What is it "clicker training"?

Clicker training is the training or teaching technique based on what we know about the ways of learning of any living being. Research results have shown that any living being, no matter if it is a dog, a horse, a parrot, a dolphin or even a man, is more excited to learn and repeat actions which are consistent with their own desires and needs. The goal of the trainer working with a clicker is to provide the desired consequences to the pet in exchange of the behavior wanted by the trainer himself. These consequences can be called "rewards". By continuously rewarding the behavior that we want, provided by our pet, we certainly encourage it to be repeated. The clicker training is consequently a modeling system based on incentives and positive reinforcement.

Why is this system of training efficient?

Let's think about it ... When an animal intentionally has a behavior that it knows will gain it an advantage (reward), the desired result, it learns in a way called operant conditioning. It is known that animals, like humans moreover, associate an action, a place, a person or object, with a consequence, whether pleasant or unpleasant. This type of association is unintentional, it is a reflex. It is a kind of automatic learning, or in the terms used by researchers who have studied and developed this system of clicker training, a classical conditioning. The interesting part is that the clicker training which initially uses the classical conditioning turns it quite quickly into operant conditioning. The difference between animals that are trained by operant conditioning and those trained through classical conditioning is that the former adopt a goal-oriented behavior (based on reason), and the second category have a normal, usual behavior. The difference between the two categories of animals named above is that those trained through clicker and operant conditioning is trying to learn new behaviors. The dogs trained by this method remember behaviors even after a period of several years and that is because the relationship between those behaviors and the consequences following the adoption of those behaviors was pleasant. A dog is more concerned to retain, to acquire behaviors that have pleasant results than those behaviors that resulted in something unpleasant. On the latter, they try to avoid them.

The clicker

The clicker is a tool used for this training technique. It has a distinctive sound, the trainer uses it to mark the desired behavior. In other words the clicker can be called a behavioral marker. With the help of the clicker, we let the dog know which behavior will be rewarded. And this information is communicated through the clicker's sound, which is triggered when the desired behavior occurs. Then comes the reward.

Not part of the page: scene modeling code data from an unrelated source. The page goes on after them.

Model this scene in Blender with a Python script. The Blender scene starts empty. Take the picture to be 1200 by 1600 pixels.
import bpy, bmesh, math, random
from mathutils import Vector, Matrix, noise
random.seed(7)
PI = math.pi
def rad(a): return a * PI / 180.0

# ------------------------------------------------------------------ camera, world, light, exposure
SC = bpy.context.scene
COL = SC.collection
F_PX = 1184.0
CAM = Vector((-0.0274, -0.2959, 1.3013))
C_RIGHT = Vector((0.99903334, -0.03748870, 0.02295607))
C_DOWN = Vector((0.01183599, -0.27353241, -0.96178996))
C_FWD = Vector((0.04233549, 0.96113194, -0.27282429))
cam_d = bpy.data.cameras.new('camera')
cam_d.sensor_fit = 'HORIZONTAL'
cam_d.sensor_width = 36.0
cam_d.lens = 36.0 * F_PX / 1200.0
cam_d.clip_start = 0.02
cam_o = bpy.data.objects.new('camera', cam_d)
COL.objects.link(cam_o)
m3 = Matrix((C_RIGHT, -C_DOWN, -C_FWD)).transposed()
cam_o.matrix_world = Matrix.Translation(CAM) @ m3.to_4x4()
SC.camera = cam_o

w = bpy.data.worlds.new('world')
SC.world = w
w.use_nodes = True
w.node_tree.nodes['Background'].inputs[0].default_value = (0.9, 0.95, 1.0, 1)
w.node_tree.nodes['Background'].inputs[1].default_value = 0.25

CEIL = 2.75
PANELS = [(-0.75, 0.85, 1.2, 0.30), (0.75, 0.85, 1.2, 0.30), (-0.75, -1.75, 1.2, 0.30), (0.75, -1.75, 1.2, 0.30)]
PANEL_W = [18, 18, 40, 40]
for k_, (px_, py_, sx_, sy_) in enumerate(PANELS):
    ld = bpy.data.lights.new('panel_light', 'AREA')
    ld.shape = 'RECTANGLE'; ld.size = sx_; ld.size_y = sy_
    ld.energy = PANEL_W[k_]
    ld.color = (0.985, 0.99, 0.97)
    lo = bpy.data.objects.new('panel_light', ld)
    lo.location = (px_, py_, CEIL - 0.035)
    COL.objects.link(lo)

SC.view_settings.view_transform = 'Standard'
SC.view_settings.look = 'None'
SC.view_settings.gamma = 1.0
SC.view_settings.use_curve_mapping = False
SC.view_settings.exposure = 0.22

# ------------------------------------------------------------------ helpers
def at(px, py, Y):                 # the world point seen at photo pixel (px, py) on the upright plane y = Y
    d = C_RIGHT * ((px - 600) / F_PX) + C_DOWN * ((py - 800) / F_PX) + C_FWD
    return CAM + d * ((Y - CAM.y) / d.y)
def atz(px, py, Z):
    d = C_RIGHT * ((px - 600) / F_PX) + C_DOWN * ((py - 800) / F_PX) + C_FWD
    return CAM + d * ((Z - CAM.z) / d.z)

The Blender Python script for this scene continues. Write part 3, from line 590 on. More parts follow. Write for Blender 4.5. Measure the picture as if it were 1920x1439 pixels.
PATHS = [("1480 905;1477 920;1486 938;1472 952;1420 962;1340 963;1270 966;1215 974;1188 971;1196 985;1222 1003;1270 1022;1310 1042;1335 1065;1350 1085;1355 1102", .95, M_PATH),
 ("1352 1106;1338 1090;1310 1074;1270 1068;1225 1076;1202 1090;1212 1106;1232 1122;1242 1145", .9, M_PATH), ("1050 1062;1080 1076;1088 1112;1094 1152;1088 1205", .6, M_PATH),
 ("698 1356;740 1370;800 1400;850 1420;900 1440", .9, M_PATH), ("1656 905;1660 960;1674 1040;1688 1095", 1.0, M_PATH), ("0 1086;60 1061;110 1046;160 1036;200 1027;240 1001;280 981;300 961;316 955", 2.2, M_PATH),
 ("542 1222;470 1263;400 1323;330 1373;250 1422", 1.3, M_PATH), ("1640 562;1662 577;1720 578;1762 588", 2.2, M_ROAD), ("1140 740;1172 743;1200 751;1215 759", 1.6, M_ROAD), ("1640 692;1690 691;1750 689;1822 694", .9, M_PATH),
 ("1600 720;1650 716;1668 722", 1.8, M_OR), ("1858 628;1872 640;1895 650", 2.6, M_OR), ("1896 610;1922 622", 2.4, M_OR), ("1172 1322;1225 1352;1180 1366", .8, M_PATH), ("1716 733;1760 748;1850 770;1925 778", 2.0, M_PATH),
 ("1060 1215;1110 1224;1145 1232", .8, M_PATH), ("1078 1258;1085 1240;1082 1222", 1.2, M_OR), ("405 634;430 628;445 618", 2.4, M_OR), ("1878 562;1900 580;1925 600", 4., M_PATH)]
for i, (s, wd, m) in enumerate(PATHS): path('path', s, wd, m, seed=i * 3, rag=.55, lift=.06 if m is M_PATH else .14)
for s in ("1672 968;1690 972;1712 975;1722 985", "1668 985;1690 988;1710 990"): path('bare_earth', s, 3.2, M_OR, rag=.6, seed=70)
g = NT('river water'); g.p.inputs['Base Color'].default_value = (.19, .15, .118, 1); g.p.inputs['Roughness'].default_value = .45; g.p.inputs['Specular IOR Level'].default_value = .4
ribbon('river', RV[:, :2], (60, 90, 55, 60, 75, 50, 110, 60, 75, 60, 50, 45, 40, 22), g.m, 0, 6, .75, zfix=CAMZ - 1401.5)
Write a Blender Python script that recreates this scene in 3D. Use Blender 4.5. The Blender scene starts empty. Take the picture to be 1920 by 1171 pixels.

Why is it preferable to a word?

A click is more powerful than saying a word because it is a sound that in other circumstances, the dog will not hear. This click means one thing: reward and nothing else. The spoken word may vary in hue, may be used incidentally in other circumstances than training, in consequence, it gets lost in the multitude of words and loses its meaning. It can express different emotions and can have different meanings each time it is used. The clicker has the same flat sound and same meaning each time it is used.

How it works

The trainer clicks when the behavior occurs: for example, the dog sits, the trainer clicks. As Karen Pryor said, the founder of the clicker training, the click is like you take a picture of the behavior. The behavior that the trainer wants to encourage. After that, the trainer "takes the picture", the trainer gives to the dog something he likes, a piece of food, a toy or favorite objects. Very soon your dog will associate the clicker's sound with rewards, with something fun that happens after it. Because the dog wants to repeat the enjoyable experience, he repeats the behavior again after which he heard the clicker's sound.

Why is the clicker system used by a trainer?

By traditional methods based on deterrence of a behavior by punishment, is visibly deteriorating the relationship between man and dog. The dog trust begins to weaken, in some cases to extinction. Through clicker training, the trainer gains dog's confidence, attachment and cooperation in learning and education.